THE TASK
Copy all of the material exactly. Pictures are not to appear in the copy.
>> Start
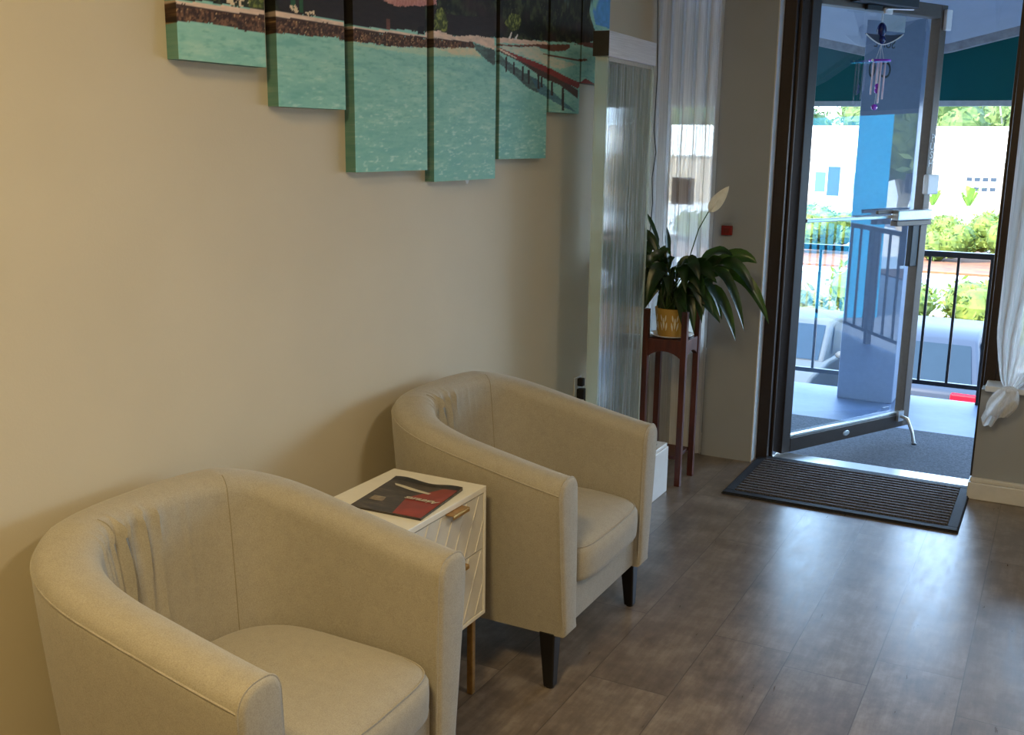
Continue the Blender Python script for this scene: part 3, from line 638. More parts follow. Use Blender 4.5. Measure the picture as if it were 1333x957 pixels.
# ------------------------------------------------------------------ bedside-style table and its magazine
def side_table():
    t = thing('side_table', 'white two-drawer side table with brass legs between the armchairs', 'side table', (-1.4375, 2.12, 0))
    D, W, z0, z1 = 0.1475, 0.19, 0.235, 0.60
    c = MB(); th = 0.012
    c.box(-D, D, -W, W, z1 - 0.016, z1); c.box(-D, D, -W, W, z0, z0 + th); c.box(-D, D, -W, -W + th, z0 + th, z1 - 0.016); c.box(-D, D, W - th, W, z0 + th, z1 - 0.016); c.box(-D, -D + 0.006, -W + th, W - th, z0 + th, z1 - 0.016)
    c.build('cabinet_body', M['lacquer'], t, bevel=0.0015)
    MB().box(-D + 0.006, D - 0.018, -W + th, W - th, z0 + th, z1 - 0.016).build('drawer_void', M['gap'], t)
    for a, b in ((0.429, 0.5815), (0.250, 0.4255)):
        d = MB(); y0, y1 = -W + th + 0.002, W - th - 0.002; xf = D - 0.002
        d.box(D - 0.017, xf, y0, y1, a, b)
        sl = math.tan(math.radians(62)); k = -8
        while k < 14:                                   # raised chevron lines
            ys = y0 + k * 0.062; k += 1
            p = [(ys + (z - a) / sl, z) for z in (a + 0.002, b - 0.002)]
            (ya, za), (yb, zb) = p
            if yb <= y0 + 0.002 or ya >= y1 - 0.002: continue
            if ya < y0 + 0.002: za += (y0 + 0.002 - ya) * sl; ya = y0 + 0.002
            if yb > y1 - 0.002: zb -= (yb - y1 + 0.002) * sl; yb = y1 - 0.002
            w = 0.0022
            d.hexa([(xf, ya - w / 2, za), (xf, ya + w / 2, za), (xf, yb + w / 2, zb), (xf, yb - w / 2, zb)], [(xf + 0.0022, ya - w / 2, za), (xf + 0.0022, ya + w / 2, za), (xf + 0.0022, yb + w / 2, zb), (xf + 0.0022, yb - w / 2, zb)])
        dr = d.build('drawer', M['drawer'], t)
        h = MB(); h.box(D - 0.012, D + 0.022, -0.014, 0.066, b - 0.001, b + 0.0015); h.box(D + 0.0195, D + 0.022, -0.014, 0.066, b - 0.010, b - 0.001)
        h.build('handle', M['brass'], dr, bevel=0.001)
    for sx in (-1, 1):
        for sy in (-1, 1):
            x, y = sx * (D - 0.028), sy * (W - 0.028)
            MB().box(x - 0.009, x + 0.009, y - 0.009, y + 0.009, 0, z0).build('leg', M['brass'], t, bevel=0.003)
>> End
PROBLEM SOLUTION
Continue the Blender Python script for this scene: part 3, from line 638. More parts follow. Use Blender 4.5. Measure the picture as if it were 1333x957 pixels.
# ------------------------------------------------------------------ bedside-style table and its magazine
def side_table():
    t = thing('side_table', 'white two-drawer side table with brass legs between the armchairs', 'side table', (-1.4375, 2.12, 0))
    D, W, z0, z1 = 0.1475, 0.19, 0.235, 0.60
    c = MB(); th = 0.012
    c.box(-D, D, -W, W, z1 - 0.016, z1); c.box(-D, D, -W, W, z0, z0 + th); c.box(-D, D, -W, -W + th, z0 + th, z1 - 0.016); c.box(-D, D, W - th, W, z0 + th, z1 - 0.016); c.box(-D, -D + 0.006, -W + th, W - th, z0 + th, z1 - 0.016)
    c.build('cabinet_body', M['lacquer'], t, bevel=0.0015)
    MB().box(-D + 0.006, D - 0.018, -W + th, W - th, z0 + th, z1 - 0.016).build('drawer_void', M['gap'], t)
    for a, b in ((0.429, 0.5815), (0.250, 0.4255)):
        d = MB(); y0, y1 = -W + th + 0.002, W - th - 0.002; xf = D - 0.002
        d.box(D - 0.017, xf, y0, y1, a, b)
        sl = math.tan(math.radians(62)); k = -8
        while k < 14:                                   # raised chevron lines
            ys = y0 + k * 0.062; k += 1
            p = [(ys + (z - a) / sl, z) for z in (a + 0.002, b - 0.002)]
            (ya, za), (yb, zb) = p
            if yb <= y0 + 0.002 or ya >= y1 - 0.002: continue
            if ya < y0 + 0.002: za += (y0 + 0.002 - ya) * sl; ya = y0 + 0.002
            if yb > y1 - 0.002: zb -= (yb - y1 + 0.002) * sl; yb = y1 - 0.002
            w = 0.0022
            d.hexa([(xf, ya - w / 2, za), (xf, ya + w / 2, za), (xf, yb + w / 2, zb), (xf, yb - w / 2, zb)], [(xf + 0.0022, ya - w / 2, za), (xf + 0.0022, ya + w / 2, za), (xf + 0.0022, yb + w / 2, zb), (xf + 0.0022, yb - w / 2, zb)])
        dr = d.build('drawer', M['drawer'], t)
        h = MB(); h.box(D - 0.012, D + 0.022, -0.014, 0.066, b - 0.001, b + 0.0015); h.box(D + 0.0195, D + 0.022, -0.014, 0.066, b - 0.010, b - 0.001)
        h.build('handle', M['brass'], dr, bevel=0.001)
    for sx in (-1, 1):
        for sy in (-1, 1):
            x, y = sx * (D - 0.028), sy * (W - 0.028)
            MB().box(x - 0.009, x + 0.009, y - 0.009, y + 0.009, 0, z0).build('leg', M['brass'], t, bevel=0.003)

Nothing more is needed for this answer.